M. Georges Vuillod (PLR). Je m'associe aux remerciements adressés par mes collègues qui sont également producteurs. Je voulais juste en profiter pour relever deux phrases mentionnées dans le rapport, qui viennent de la bouche du directeur général de l'agriculture: «Genève produit 15% de ce que Genève mange et on n'est pas fichu de vendre ce 15% localement. [...] La valorisation locale des trois grandes productions du canton que sont les céréales, les légumes et le vin n'atteint que 50%.» Il y a donc encore beaucoup de travail, mais nous vous remercions du soutien que vous affichez manifestement ce soir. (Applaudissements.)

M. Patrick Dimier (MCG). Une fois de plus, ce n'est pas la qualité du travail fourni ou des produits créés ici qui est en cause. Nous avons une agriculture, une viticulture de première catégorie, avec des gens dévoués, qui accomplissent un travail exceptionnel. Là où le bât blesse, c'est bien évidemment sur les marges bénéficiaires.
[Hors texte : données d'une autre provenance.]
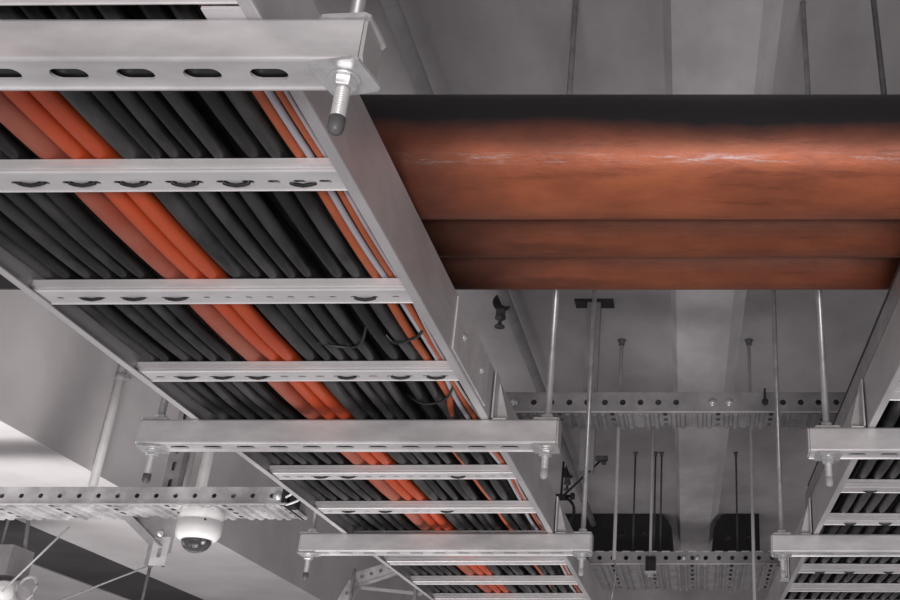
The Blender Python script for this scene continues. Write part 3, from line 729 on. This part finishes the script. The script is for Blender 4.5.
# ------------------------------------------------------------------ camera
cd = bpy.data.cameras.new('camera'); cam = bpy.data.objects.new('camera', cd); COL.objects.link(cam)
cam.location = (0, 0, 0); cam.rotation_euler = (radians(90 + 25.995), 0, 0)
cd.sensor_width = 36; cd.lens = 42.0; cd.shift_x = -250 / 900; cd.clip_start = .01; cd.clip_end = 100
SC.camera = cam

# ------------------------------------------------------------------ light
def area(name, loc, target, size, power, color=(1, .985, .975), sy=None):
    l = bpy.data.lights.new(name, 'AREA'); l.shape = 'RECTANGLE'; l.size = size; l.size_y = sy or size; l.energy = power; l.color = color
    o = bpy.data.objects.new(name, l); COL.objects.link(o); o.location = loc
    o.rotation_euler = (Vector(target) - Vector(loc)).to_track_quat('-Z', 'Y').to_euler()
    return o
area('key_light', (.3, -2.6, -1.15), (0, 1.5, .8), 1.1, 88, sy=.8)  # unseen lamp added below and behind the camera
fl = area('beam_fill', (-1.35, 2.0, -1.7), (-2.0, 2.5, .95), 1.7, 18)  # unseen lamp added to brighten the left concrete beam
fl.data.spread = radians(75)

w = bpy.data.worlds.new('world'); SC.world = w; w.use_nodes = True
nt = w.node_tree; bg = nt.nodes['Background']
tc = nt.nodes.new('ShaderNodeTexCoord'); sp = nt.nodes.new('ShaderNodeSeparateXYZ'); rp_ = nt.nodes.new('ShaderNodeValToRGB')
mr = nt.nodes.new('ShaderNodeMapRange'); mr.inputs['From Min'].default_value = -1; mr.inputs['From Max'].default_value = 1
nt.links.new(tc.outputs['Generated'], sp.inputs[0]); nt.links.new(sp.outputs['Z'], mr.inputs['Value']); nt.links.new(mr.outputs['Result'], rp_.inputs['Fac'])
e0 = rp_.color_ramp.elements; e0[0].position = .0; e0[0].color = (1, .97, .98, 1); e0[1].position = .62; e0[1].color = (.06, .06, .065, 1)
k = e0.new(.42); k.color = (.55, .53, .54, 1); k = e0.new(.5); k.color = (.12, .12, .125, 1)
nt.links.new(rp_.outputs['Color'], bg.inputs['Color']); bg.inputs['Strength'].default_value = .40

SC.view_settings.view_transform = 'Standard'; SC.view_settings.look = 'None'
SC.view_settings.exposure = 0.12; SC.view_settings.gamma = 1.0
SC.view_settings.use_curve_mapping = False
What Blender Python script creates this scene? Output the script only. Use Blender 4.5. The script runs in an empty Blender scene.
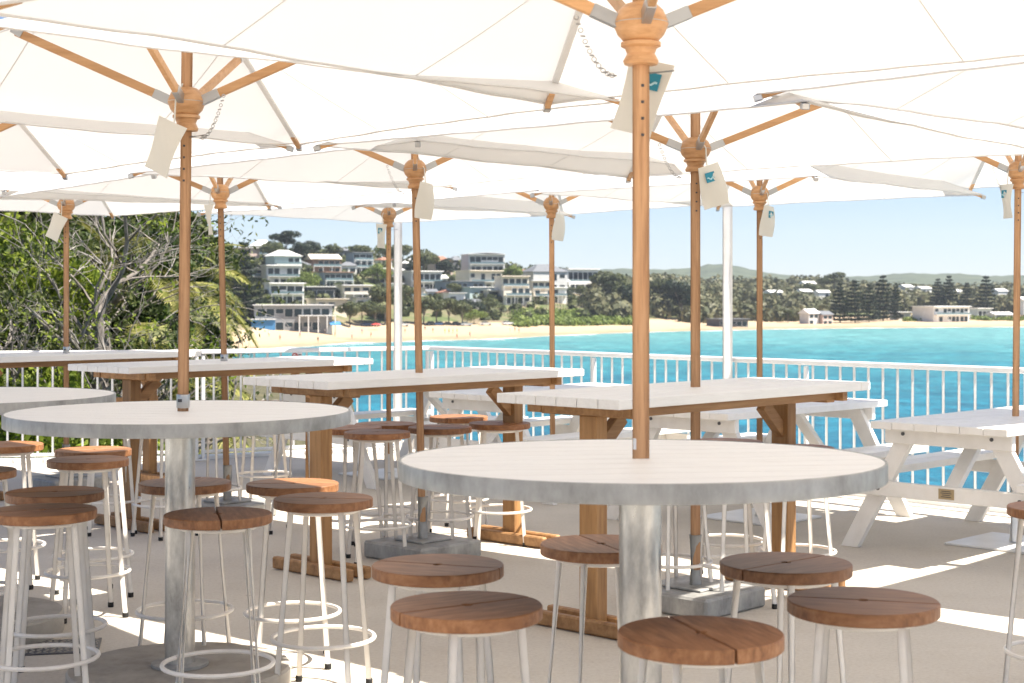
import bpy, bmesh, math, random
import numpy as np
from mathutils import Vector, Matrix
PI = math.pi
random.seed(7); RNG = np.random.default_rng(7)
SC = bpy.context.scene
COL = SC.collection

# ------------------------------------------------------------------ camera, sky, sun, exposure
F = 1560.0; HY = 299.0; CH = 1.53
cam_d = bpy.data.cameras.new('camera'); cam = bpy.data.objects.new('camera', cam_d); COL.objects.link(cam)
cam.location = (0, 0, CH); cam.rotation_euler = (PI/2, 0, 0)
cam_d.sensor_width = 36; cam_d.lens = F/1024*36; cam_d.shift_y = -(341.5-HY)/1024
cam_d.clip_start = .05; cam_d.clip_end = 20000
cam_d.dof.use_dof = True; cam_d.dof.focus_distance = 7.6; cam_d.dof.aperture_fstop = 6.3
SC.camera = cam
SUN_EL = math.radians(58); SUN_AZ = math.radians(103)     # azimuth clockwise from +Y
w = bpy.data.worlds.new('World'); SC.world = w; w.use_nodes = True
nt = w.node_tree; bg = nt.nodes['Background']
sky = nt.nodes.new('ShaderNodeTexSky'); sky.sky_type = 'NISHITA'; sky.sun_disc = False
sky.sun_elevation = SUN_EL; sky.sun_rotation = SUN_AZ; sky.air_density = 1.0; sky.dust_density = .1; sky.ozone_density = 2.5
tint = nt.nodes.new('ShaderNodeMix'); tint.data_type = 'RGBA'; tint.blend_type = 'MULTIPLY'; tint.inputs[0].default_value = 1; tint.inputs[7].default_value = (.93,.955,1.05,1)
nt.links.new(sky.outputs[0], tint.inputs[6]); nt.links.new(tint.outputs[2], bg.inputs[0]); bg.inputs[1].default_value = .05; sky.altitude = 1500
sd = bpy.data.lights.new('sun', 'SUN'); so = bpy.data.objects.new('sun', sd); COL.objects.link(so)
sd.energy = 4.9; sd.angle = math.radians(.55); sd.color = (1, .925, .82)
so.rotation_euler = (0, PI/2 - SUN_EL, PI/2 - SUN_AZ)
vs = SC.view_settings; vs.view_transform = 'Standard'; vs.look = 'None'; vs.exposure = 1.5; vs.gamma = 1
SC.cycles.max_bounces = 10; SC.cycles.diffuse_bounces = 5; SC.cycles.transmission_bounces = 8; SC.cycles.transparent_max_bounces = 8

# ------------------------------------------------------------------ materials
def mat(name, base=(.5,.5,.5), rough=.6, metal=0, spec=.5):
    m = bpy.data.materials.new(name); m.use_nodes = True
    b = m.node_tree.nodes['Principled BSDF']
    b.inputs['Base Color'].default_value = (*base, 1); b.inputs['Roughness'].default_value = rough
    b.inputs['Metallic'].default_value = metal; b.inputs['Specular IOR Level'].default_value = spec
    return m
def N(m, t): return m.node_tree.nodes.new(t)
def L(m, a, b): m.node_tree.links.new(a, b)
def bsdf(m): return m.node_tree.nodes['Principled BSDF']
def coords(m, scale=(1,1,1), kind='Object'):
    tc = N(m, 'ShaderNodeTexCoord'); mp = N(m, 'ShaderNodeMapping'); mp.inputs['Scale'].default_value = scale
    L(m, tc.outputs[kind], mp.inputs[0]); return mp.outputs[0]
def noise(m, vec, scale, detail=4, rough=.55):
    n = N(m, 'ShaderNodeTexNoise'); n.inputs['Scale'].default_value = scale; n.inputs['Detail'].default_value = detail
    n.inputs['Roughness'].default_value = rough
    if vec is not None: L(m, vec, n.inputs['Vector'])
    return n.outputs['Fac']
def ramp(m, fac, stops):
    r = N(m, 'ShaderNodeValToRGB'); e = r.color_ramp.elements
    while len(e) < len(stops): e.new(.5)
    for k, (p, c) in enumerate(stops): e[k].position = p; e[k].color = (*c, 1)
    L(m, fac, r.inputs[0]); return r.outputs[0]
def bump(m, fac, strength=.3, dist=.01):
    b = N(m, 'ShaderNodeBump'); b.inputs['Strength'].default_value = strength; b.inputs['Distance'].default_value = dist
    L(m, fac, b.inputs['Height']); L(m, b.outputs[0], bsdf(m).inputs['Normal'])
def mixc(m, fac, a, b, mode='MIX'):
    x = N(m, 'ShaderNodeMix'); x.data_type = 'RGBA'; x.blend_type = mode
    for s, v in ((0, fac), (6, a), (7, b)):
        if hasattr(v, 'links'): L(m, v, x.inputs[s])
        else: x.inputs[s].default_value = v if s == 0 else (*v, 1)
    return x.outputs[2]

def wood(name, dark, mid, light, axis_scale, rough=.5, rnd=True):
    m = mat(name, mid, rough)
    v = coords(m, axis_scale)
    oi = N(m, 'ShaderNodeObjectInfo')
    add = N(m, 'ShaderNodeVectorMath'); add.operation = 'MULTIPLY_ADD'
    add.inputs[1].default_value = (1,1,1); L(m, v, add.inputs[0])
    cmb = N(m, 'ShaderNodeCombineXYZ'); mul = N(m, 'ShaderNodeMath'); mul.operation = 'MULTIPLY'; mul.inputs[1].default_value = 40
    L(m, oi.outputs['Random'], mul.inputs[0]); [L(m, mul.outputs[0], cmb.inputs[k]) for k in range(3)]
    L(m, cmb.outputs[0], add.inputs[2])
    f = noise(m, add.outputs[0], 1.0, 6, .62)
    c = ramp(m, f, [(.28, dark), (.5, mid), (.74, light)])
    if rnd:
        hs = N(m, 'ShaderNodeHueSaturation'); mr = N(m, 'ShaderNodeMapRange')
        mr.inputs[3].default_value = .78; mr.inputs[4].default_value = 1.28
        L(m, oi.outputs['Random'], mr.inputs[0]); L(m, mr.outputs[0], hs.inputs['Value']); L(m, c, hs.inputs['Color'])
        c = hs.outputs[0]
    L(m, c, bsdf(m).inputs['Base Color']); bump(m, f, .18, .004)
    return m
M = {}
M['teak'] = wood('teak', (.15,.058,.020), (.265,.112,.041), (.38,.185,.082), (9, 60, 30), .5)
M['post_wood'] = wood('post_wood', (.21,.105,.038), (.33,.175,.066), (.43,.24,.098), (26, 26, 2.2), .6)
M['beam_wood'] = wood('beam_wood', (.20,.10,.038), (.31,.165,.068), (.42,.24,.105), (2.2, 26, 26), .6)
M['pole_wood'] = wood('pole_wood', (.34,.17,.08), (.52,.285,.14), (.62,.37,.20), (90, 90, 4), .5)
M['hub_wood'] = wood('hub_wood', (.40,.19,.075), (.54,.29,.13), (.64,.37,.19), (16, 16, 60), .4)
M['strut_wood'] = wood('strut_wood', (.46,.24,.10), (.56,.31,.14), (.64,.38,.19), (3, 40, 40), .5)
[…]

Ce sont ces marges de la grande distribution, outrancières en matière de produits laitiers, qui posent les vrais problèmes, et en aucun cas la qualité de ce qui est produit sur notre territoire. Nous remercions d'ailleurs nos agriculteurs et nos viticulteurs pour ce qu'ils font !

Le président. Merci. La parole n'étant plus demandée, j'ouvre la procédure de vote sur cette motion.

Mise aux voix, la motion 2481 est adoptée et renvoyée au Conseil d'Etat par 75 oui (unanimité des votants). (Applaudissements à l'annonce du résultat.)